··· Items ···
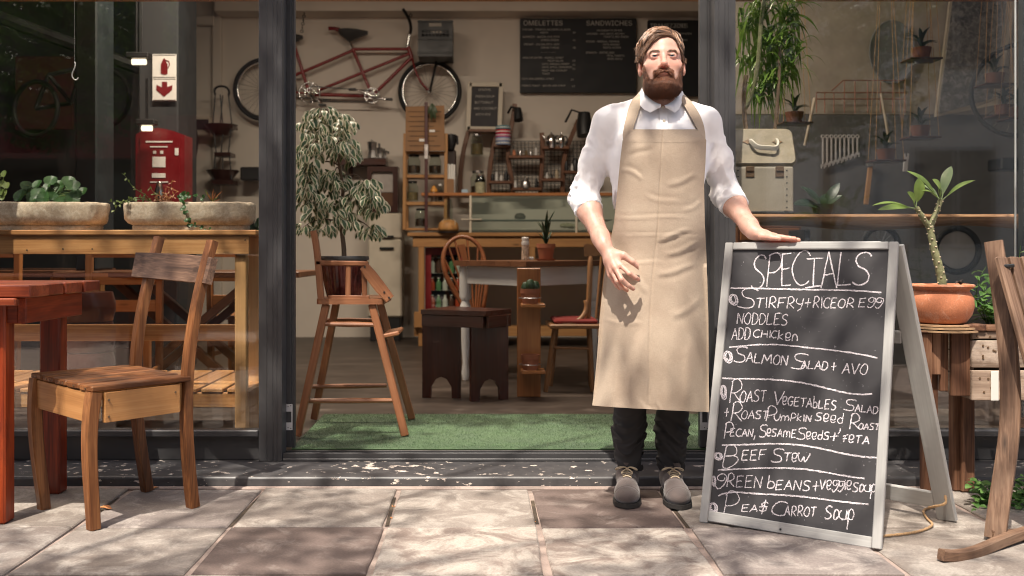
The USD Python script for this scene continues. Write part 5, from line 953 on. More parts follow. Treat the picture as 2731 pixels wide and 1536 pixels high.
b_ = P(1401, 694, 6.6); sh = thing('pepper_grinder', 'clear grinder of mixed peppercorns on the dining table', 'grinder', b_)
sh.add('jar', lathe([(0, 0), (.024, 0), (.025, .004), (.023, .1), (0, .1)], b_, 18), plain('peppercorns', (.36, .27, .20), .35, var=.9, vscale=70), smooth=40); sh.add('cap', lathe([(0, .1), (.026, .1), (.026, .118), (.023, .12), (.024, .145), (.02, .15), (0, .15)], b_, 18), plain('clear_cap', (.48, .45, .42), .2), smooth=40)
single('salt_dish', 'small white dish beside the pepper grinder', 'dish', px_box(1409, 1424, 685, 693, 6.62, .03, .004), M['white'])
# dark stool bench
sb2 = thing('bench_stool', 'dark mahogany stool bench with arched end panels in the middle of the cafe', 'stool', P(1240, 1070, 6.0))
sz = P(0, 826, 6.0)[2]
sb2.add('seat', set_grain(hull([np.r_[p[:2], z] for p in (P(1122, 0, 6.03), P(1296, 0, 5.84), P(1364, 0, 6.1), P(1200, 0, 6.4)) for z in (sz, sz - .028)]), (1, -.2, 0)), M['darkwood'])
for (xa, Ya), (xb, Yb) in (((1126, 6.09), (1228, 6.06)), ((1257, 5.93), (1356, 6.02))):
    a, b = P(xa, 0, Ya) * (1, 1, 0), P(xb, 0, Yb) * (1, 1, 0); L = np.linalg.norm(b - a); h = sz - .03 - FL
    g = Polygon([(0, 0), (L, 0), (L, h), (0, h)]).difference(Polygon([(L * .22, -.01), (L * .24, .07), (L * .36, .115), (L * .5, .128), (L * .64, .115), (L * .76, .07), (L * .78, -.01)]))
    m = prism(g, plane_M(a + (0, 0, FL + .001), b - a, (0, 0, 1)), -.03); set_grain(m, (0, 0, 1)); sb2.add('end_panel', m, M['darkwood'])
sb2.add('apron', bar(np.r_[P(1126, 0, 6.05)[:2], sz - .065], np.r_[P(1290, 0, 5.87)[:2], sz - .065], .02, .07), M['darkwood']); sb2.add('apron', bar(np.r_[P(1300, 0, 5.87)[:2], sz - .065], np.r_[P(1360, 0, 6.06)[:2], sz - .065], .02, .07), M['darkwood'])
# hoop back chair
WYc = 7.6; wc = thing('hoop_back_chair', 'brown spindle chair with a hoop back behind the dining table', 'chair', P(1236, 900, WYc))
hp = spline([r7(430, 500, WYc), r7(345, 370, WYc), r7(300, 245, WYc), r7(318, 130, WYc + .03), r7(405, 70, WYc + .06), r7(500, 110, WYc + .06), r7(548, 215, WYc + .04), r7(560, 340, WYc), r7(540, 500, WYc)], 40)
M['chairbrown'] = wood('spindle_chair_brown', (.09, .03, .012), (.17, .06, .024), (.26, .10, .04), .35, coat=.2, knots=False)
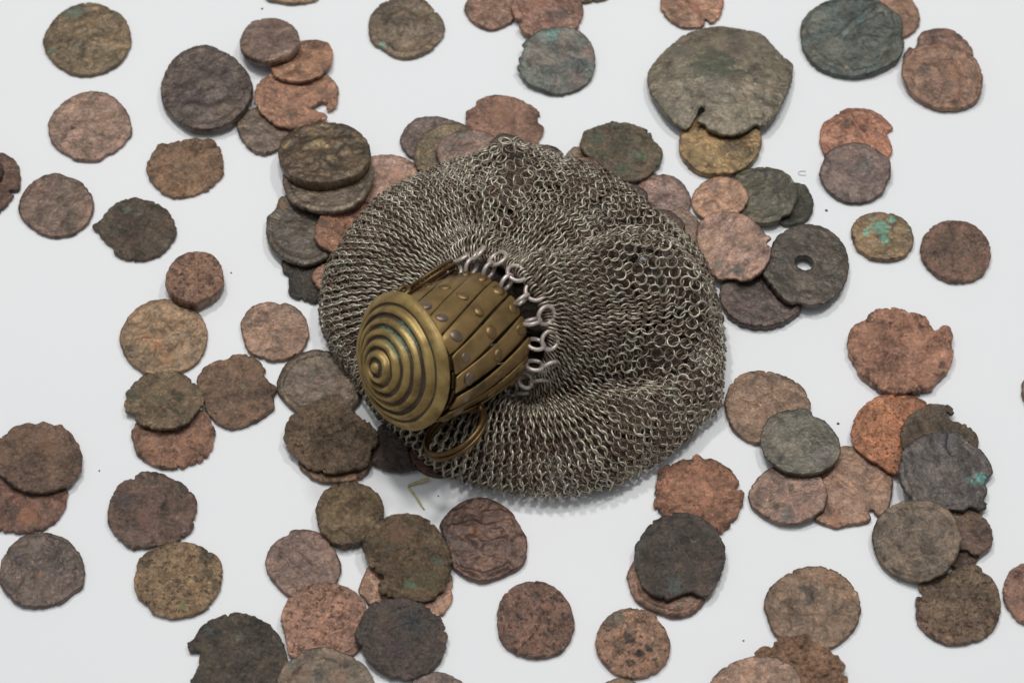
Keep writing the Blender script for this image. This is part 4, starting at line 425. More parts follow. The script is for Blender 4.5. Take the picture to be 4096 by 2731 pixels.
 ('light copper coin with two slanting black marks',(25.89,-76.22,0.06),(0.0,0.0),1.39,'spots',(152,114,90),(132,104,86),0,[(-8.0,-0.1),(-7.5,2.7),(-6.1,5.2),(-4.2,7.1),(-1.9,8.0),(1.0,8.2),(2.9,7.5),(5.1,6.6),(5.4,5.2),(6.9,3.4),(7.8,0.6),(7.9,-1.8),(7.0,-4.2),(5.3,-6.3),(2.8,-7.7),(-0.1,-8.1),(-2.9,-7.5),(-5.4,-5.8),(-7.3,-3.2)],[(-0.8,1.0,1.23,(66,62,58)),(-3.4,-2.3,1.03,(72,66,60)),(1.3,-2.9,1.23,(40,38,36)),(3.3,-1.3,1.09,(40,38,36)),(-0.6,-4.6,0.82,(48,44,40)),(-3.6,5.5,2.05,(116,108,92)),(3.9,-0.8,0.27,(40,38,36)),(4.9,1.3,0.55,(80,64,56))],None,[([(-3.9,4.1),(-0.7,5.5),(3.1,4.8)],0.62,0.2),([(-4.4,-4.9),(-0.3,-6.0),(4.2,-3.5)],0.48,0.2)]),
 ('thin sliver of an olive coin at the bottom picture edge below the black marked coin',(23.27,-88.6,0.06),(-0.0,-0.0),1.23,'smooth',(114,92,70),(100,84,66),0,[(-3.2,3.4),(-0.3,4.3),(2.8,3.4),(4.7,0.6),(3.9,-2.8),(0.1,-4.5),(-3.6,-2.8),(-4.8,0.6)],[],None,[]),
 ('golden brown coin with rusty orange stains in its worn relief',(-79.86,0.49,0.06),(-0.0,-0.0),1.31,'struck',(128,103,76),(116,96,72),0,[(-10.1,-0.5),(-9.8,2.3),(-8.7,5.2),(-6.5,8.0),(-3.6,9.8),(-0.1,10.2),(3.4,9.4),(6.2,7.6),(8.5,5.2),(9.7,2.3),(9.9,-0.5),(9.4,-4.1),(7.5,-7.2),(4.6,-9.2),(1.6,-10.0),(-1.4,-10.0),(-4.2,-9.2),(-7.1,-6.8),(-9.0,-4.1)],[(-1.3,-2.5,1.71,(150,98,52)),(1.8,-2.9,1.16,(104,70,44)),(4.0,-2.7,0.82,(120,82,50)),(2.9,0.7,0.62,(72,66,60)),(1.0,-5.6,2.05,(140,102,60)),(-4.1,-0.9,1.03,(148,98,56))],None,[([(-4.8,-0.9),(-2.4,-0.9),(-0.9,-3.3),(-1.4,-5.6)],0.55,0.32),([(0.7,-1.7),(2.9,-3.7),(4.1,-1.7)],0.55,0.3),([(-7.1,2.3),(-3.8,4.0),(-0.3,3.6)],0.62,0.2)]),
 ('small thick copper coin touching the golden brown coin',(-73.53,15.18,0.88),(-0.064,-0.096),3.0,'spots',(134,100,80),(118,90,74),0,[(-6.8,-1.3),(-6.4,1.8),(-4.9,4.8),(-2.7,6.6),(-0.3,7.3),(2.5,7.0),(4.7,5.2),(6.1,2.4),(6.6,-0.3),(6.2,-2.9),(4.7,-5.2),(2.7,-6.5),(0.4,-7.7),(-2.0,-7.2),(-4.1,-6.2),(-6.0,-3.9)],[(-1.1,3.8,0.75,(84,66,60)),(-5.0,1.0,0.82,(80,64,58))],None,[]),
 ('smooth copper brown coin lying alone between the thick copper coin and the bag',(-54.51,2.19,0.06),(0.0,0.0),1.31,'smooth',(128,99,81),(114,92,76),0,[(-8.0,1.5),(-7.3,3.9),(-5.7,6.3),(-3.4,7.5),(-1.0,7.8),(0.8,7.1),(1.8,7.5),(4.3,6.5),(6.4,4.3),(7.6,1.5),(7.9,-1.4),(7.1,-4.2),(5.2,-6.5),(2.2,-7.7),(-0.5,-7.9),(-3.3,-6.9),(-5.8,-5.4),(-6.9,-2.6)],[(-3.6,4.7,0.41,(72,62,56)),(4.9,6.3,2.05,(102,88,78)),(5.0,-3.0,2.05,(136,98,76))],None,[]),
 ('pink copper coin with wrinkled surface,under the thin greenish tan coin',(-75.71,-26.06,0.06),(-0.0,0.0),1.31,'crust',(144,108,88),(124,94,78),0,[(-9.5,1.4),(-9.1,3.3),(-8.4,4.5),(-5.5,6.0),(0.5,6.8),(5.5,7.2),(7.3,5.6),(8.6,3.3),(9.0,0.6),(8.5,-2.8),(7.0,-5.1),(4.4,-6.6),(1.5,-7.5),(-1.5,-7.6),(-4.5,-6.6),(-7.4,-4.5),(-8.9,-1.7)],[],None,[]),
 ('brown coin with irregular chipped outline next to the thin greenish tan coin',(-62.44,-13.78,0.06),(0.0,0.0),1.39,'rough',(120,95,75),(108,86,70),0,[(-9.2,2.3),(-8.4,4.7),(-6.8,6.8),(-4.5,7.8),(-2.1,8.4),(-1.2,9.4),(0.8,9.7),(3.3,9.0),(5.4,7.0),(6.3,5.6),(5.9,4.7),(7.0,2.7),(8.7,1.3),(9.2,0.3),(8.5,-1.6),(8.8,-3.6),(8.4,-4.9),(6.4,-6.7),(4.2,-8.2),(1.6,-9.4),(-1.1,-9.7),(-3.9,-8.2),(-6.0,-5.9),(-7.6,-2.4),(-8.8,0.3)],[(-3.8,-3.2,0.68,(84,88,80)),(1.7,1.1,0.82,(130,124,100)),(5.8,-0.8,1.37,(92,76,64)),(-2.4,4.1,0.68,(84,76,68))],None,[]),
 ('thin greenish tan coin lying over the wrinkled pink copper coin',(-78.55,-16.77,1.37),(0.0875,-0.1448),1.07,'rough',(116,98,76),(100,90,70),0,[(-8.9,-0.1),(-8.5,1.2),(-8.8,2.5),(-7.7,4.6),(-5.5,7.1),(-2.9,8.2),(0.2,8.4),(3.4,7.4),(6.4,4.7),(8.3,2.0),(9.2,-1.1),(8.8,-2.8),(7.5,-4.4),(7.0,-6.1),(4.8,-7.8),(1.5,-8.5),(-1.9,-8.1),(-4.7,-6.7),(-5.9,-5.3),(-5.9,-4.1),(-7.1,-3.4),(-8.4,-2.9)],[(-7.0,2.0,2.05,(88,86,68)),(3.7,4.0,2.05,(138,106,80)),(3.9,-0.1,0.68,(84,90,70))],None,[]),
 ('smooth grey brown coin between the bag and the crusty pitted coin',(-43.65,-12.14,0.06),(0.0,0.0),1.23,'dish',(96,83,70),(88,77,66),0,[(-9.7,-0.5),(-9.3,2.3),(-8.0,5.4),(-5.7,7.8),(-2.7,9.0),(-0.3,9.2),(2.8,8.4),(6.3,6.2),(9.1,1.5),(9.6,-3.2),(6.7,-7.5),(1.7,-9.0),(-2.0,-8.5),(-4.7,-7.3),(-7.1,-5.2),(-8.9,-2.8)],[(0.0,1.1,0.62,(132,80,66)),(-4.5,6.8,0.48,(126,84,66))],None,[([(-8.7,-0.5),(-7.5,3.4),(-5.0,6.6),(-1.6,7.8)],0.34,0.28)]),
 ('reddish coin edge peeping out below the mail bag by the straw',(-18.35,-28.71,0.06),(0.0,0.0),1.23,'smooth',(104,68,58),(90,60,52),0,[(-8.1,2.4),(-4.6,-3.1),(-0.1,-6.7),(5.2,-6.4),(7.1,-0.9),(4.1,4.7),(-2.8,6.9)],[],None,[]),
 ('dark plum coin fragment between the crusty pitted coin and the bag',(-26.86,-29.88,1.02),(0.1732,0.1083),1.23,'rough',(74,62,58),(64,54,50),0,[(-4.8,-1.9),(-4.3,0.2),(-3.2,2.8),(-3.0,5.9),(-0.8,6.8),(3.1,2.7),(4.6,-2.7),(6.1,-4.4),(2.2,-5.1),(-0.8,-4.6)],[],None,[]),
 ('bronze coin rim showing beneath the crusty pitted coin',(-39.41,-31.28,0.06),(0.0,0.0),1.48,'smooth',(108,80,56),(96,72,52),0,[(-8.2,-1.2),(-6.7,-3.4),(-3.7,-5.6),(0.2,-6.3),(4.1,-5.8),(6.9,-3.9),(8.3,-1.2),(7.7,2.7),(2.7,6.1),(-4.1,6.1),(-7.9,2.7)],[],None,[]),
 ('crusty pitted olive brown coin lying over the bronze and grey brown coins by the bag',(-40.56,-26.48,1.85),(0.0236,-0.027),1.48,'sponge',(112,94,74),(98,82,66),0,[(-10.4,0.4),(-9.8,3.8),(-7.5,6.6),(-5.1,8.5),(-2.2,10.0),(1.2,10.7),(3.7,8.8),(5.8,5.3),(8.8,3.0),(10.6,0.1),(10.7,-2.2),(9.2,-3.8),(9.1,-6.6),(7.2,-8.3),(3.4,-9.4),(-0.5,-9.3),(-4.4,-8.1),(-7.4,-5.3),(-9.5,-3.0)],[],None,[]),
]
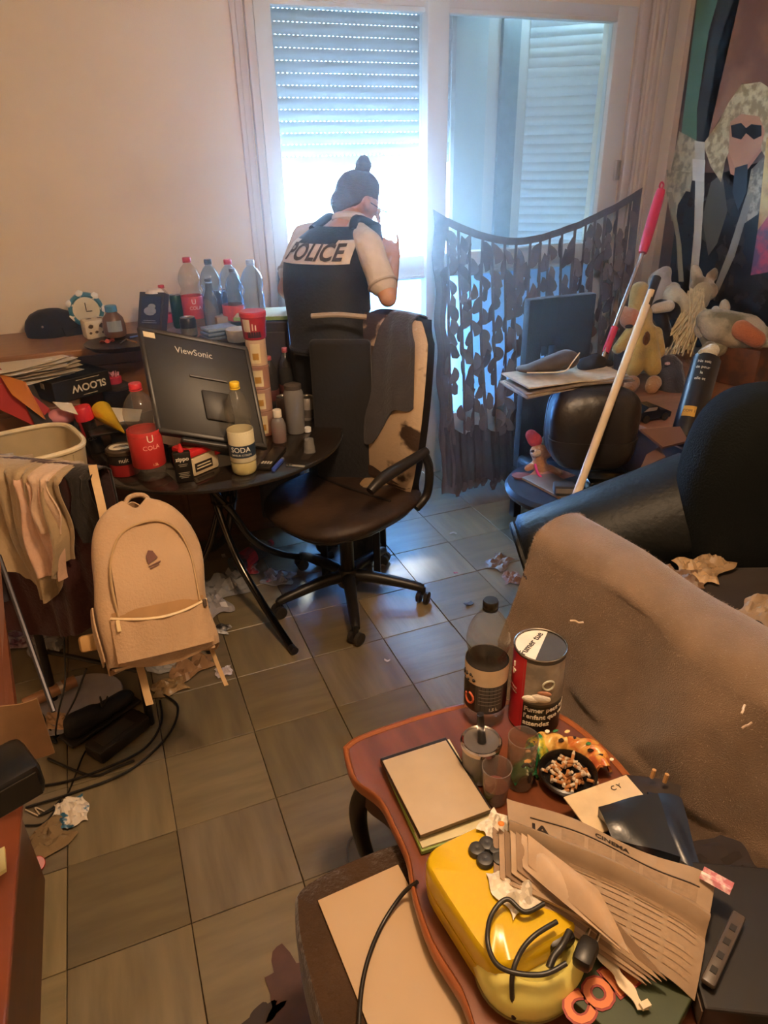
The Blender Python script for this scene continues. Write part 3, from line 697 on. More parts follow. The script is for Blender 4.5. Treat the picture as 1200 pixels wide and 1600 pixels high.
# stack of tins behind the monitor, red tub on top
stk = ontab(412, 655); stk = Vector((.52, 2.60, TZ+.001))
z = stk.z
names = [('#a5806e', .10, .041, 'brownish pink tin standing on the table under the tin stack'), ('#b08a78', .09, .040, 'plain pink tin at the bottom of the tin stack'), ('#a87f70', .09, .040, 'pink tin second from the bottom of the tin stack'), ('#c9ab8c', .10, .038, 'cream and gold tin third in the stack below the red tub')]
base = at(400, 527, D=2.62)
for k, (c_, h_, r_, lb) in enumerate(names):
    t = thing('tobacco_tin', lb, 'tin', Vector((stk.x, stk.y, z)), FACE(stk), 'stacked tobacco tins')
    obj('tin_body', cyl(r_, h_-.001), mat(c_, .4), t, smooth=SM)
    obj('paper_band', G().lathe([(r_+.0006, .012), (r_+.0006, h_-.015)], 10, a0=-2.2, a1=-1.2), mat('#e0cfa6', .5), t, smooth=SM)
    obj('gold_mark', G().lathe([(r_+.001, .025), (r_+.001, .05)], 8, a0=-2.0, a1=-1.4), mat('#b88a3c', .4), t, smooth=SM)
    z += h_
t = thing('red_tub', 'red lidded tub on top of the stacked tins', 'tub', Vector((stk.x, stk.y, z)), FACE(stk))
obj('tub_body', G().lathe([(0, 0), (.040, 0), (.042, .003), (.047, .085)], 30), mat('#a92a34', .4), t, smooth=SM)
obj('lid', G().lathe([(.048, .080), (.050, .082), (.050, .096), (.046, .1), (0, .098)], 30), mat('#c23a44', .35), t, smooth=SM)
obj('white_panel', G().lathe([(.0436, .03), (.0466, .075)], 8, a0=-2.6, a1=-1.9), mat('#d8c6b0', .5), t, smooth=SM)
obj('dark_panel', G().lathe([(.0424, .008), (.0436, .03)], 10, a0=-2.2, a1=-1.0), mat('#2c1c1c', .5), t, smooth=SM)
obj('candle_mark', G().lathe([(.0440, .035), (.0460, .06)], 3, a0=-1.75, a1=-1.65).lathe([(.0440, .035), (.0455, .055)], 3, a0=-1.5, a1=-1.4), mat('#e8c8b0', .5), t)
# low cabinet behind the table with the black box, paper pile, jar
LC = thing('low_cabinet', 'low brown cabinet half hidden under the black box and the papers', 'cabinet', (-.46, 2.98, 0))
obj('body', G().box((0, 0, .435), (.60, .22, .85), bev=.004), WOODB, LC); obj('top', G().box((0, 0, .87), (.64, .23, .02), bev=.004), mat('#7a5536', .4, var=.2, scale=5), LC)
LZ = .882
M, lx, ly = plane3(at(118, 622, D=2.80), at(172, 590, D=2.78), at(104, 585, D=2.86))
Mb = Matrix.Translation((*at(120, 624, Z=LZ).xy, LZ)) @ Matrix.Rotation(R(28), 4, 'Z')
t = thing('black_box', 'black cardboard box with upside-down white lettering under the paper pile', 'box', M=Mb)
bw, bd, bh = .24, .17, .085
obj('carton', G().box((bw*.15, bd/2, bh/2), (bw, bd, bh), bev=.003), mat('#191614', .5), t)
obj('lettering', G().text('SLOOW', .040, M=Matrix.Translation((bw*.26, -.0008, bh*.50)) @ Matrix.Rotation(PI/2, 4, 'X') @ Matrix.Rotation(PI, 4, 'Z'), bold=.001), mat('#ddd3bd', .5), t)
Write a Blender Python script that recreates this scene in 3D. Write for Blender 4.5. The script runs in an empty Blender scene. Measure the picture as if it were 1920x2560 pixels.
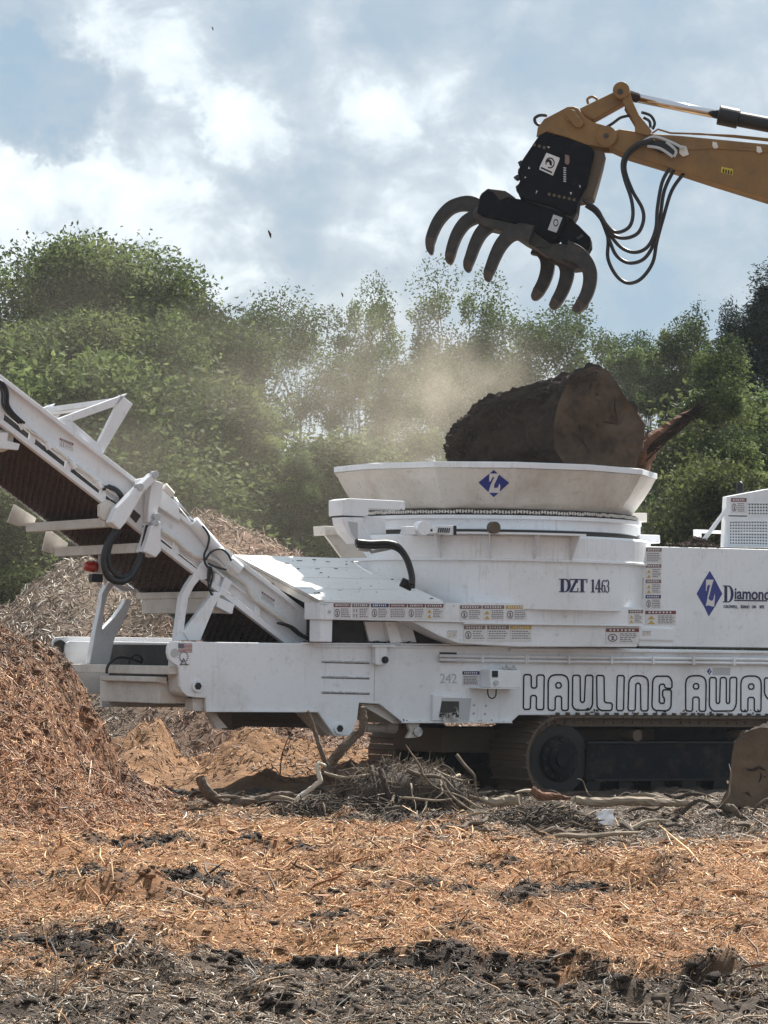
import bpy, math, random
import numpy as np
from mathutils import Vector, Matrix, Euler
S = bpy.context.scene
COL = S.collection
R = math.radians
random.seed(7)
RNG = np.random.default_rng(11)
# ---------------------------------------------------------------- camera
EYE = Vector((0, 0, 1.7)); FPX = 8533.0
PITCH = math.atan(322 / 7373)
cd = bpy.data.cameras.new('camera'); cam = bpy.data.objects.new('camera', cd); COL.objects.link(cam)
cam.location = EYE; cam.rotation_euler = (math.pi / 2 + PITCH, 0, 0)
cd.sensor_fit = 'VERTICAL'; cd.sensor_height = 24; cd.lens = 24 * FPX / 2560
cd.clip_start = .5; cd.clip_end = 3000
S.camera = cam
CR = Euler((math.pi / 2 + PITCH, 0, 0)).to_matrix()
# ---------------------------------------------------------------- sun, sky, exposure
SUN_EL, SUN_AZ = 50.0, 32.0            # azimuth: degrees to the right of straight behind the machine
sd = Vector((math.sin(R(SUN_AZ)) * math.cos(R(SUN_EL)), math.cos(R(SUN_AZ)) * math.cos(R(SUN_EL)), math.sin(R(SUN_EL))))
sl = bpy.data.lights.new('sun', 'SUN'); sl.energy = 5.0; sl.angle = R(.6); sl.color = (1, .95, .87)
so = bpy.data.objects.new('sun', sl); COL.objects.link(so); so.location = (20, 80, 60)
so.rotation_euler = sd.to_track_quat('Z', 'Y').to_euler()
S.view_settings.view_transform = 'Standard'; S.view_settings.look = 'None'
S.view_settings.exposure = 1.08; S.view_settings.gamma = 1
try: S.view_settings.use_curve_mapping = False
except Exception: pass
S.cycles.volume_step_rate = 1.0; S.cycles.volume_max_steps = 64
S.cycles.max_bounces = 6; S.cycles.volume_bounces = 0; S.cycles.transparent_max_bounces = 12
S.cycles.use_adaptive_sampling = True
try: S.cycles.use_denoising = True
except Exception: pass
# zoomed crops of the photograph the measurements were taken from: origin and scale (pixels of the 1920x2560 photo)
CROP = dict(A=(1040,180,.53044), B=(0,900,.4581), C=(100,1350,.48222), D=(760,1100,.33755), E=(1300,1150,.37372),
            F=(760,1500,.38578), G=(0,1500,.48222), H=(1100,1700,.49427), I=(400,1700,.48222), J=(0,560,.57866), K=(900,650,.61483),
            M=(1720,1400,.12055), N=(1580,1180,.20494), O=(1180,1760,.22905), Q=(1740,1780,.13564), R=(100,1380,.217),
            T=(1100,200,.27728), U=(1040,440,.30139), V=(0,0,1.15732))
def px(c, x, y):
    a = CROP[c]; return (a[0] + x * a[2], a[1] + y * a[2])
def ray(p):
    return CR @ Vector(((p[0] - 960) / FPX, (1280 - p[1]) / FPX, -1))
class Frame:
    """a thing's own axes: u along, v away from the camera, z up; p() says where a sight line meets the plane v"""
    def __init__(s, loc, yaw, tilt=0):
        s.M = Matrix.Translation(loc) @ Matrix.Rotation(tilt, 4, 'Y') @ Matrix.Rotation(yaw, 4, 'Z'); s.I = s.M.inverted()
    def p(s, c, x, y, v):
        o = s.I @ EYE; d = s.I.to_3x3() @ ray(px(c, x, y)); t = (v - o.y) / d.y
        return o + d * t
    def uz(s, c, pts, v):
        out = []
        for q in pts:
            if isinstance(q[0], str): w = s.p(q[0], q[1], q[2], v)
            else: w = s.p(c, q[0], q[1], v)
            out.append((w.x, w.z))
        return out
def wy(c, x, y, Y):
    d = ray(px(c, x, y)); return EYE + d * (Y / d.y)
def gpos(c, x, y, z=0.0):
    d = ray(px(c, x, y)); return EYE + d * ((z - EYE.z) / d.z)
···
Reply with nothing but the number of lines in the data above that contain "More".

▶ _Output below_
3